● Dataset records

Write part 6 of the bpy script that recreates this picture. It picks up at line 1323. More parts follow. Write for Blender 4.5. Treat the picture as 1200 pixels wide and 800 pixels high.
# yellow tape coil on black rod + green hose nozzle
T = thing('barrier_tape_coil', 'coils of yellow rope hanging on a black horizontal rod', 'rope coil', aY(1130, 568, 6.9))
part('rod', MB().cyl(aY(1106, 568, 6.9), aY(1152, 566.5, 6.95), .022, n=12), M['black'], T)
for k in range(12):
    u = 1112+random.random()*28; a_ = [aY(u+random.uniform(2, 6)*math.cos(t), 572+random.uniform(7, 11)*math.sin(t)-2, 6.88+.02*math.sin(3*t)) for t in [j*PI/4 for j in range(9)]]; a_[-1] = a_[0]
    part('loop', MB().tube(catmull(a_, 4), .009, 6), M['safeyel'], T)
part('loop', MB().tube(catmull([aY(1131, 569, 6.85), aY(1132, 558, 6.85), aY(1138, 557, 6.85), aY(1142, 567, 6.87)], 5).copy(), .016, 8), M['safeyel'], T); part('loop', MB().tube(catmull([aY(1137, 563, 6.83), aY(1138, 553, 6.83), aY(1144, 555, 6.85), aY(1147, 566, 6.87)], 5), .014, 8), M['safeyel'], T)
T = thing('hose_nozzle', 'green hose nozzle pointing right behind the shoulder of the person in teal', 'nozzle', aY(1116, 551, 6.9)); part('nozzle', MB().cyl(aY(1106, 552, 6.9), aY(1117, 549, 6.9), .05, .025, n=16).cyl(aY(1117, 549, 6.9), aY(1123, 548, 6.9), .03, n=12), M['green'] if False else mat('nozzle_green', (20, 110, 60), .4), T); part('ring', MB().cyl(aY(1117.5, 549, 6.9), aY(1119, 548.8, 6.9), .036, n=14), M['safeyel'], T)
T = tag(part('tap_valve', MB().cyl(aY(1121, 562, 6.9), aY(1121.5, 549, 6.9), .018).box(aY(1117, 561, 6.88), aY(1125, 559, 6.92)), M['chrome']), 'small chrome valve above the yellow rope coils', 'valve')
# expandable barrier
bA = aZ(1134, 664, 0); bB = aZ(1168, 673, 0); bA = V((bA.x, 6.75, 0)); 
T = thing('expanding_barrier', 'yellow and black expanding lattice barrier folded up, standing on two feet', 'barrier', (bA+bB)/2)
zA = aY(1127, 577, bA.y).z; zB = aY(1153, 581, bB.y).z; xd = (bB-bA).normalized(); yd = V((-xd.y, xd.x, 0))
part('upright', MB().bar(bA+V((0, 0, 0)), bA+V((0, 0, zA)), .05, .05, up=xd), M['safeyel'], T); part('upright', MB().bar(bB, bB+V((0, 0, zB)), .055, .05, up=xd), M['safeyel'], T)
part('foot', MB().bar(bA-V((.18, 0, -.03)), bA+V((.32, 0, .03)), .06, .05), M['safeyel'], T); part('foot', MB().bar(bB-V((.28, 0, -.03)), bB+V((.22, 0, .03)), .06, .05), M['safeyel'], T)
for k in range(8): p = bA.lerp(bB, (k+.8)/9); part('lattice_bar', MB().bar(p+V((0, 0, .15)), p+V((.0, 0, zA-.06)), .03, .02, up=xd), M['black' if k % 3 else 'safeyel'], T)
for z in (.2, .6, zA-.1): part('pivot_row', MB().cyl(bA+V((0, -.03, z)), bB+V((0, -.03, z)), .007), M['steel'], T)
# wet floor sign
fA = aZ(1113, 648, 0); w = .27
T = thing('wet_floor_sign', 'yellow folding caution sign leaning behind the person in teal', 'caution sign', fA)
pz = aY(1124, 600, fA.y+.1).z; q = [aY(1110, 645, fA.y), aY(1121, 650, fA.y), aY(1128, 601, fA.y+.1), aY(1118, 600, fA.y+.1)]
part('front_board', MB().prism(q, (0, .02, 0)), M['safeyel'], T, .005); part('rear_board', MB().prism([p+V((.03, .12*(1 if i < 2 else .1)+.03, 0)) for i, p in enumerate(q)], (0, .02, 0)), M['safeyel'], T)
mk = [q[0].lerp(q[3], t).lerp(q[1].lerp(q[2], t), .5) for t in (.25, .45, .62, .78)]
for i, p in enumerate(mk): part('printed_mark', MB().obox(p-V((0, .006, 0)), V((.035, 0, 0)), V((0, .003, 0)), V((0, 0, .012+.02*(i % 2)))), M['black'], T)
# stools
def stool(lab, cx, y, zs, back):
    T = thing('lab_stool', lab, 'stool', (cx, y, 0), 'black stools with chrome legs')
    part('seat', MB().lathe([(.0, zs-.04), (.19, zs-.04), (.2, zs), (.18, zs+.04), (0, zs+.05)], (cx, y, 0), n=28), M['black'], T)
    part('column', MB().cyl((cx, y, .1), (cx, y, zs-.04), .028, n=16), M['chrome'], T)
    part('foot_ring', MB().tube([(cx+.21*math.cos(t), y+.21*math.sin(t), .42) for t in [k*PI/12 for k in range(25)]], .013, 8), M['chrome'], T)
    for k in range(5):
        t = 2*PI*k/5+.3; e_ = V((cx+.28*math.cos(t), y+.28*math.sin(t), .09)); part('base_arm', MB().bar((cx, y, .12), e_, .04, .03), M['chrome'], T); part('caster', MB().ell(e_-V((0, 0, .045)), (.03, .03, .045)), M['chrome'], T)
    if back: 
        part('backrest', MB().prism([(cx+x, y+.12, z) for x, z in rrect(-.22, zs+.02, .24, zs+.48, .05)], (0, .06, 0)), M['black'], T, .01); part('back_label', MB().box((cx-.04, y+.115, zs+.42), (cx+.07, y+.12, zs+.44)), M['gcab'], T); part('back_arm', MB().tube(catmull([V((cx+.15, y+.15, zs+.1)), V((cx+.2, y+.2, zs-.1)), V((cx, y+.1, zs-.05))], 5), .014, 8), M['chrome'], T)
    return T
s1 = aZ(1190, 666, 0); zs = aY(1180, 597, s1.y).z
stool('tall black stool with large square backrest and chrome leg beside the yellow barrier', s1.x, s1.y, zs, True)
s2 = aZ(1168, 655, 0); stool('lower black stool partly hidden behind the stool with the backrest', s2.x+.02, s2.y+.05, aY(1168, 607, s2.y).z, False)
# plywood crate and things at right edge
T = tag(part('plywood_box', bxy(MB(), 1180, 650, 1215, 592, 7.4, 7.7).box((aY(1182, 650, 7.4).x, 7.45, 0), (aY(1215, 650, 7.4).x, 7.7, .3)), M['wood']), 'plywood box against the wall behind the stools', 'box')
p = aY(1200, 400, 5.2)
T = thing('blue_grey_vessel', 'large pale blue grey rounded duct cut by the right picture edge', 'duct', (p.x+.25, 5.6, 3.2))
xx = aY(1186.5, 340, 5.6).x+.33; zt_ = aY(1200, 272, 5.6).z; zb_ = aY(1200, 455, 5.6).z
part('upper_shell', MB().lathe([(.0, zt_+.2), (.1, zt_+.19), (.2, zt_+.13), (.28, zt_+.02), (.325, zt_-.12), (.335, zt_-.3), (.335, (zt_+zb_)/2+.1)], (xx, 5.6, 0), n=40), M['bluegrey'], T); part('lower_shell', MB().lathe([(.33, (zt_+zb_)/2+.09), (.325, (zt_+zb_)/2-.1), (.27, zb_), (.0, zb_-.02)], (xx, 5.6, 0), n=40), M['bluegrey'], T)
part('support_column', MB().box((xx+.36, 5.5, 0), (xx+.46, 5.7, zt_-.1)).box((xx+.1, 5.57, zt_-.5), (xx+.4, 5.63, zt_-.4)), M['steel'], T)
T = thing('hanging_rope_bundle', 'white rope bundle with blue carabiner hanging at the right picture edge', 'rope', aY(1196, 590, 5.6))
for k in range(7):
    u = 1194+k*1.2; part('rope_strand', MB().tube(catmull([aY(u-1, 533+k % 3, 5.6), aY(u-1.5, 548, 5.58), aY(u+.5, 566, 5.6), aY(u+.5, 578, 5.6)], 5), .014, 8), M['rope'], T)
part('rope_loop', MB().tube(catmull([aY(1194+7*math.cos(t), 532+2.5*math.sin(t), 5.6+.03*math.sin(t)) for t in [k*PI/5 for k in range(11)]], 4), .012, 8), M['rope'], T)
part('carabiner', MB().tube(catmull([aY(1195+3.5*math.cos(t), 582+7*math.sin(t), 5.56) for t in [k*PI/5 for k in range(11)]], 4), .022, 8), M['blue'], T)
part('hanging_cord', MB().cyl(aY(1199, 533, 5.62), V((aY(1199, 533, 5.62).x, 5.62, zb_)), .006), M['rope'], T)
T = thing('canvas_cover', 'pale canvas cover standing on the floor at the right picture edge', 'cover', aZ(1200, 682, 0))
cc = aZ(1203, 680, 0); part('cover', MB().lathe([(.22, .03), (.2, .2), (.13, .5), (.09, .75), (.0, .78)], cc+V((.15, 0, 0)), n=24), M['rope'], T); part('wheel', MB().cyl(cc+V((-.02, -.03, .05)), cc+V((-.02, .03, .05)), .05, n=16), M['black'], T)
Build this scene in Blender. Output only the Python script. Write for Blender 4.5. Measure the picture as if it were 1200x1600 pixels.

● Exercise aim
Return each line among the entries that holds the word "Blender".

● Written response
Write part 6 of the bpy script that recreates this picture. It picks up at line 1323. More parts follow. Write for Blender 4.5. Treat the picture as 1200 pixels wide and 800 pixels high.
Build this scene in Blender. Output only the Python script. Write for Blender 4.5. Measure the picture as if it were 1200x1600 pixels.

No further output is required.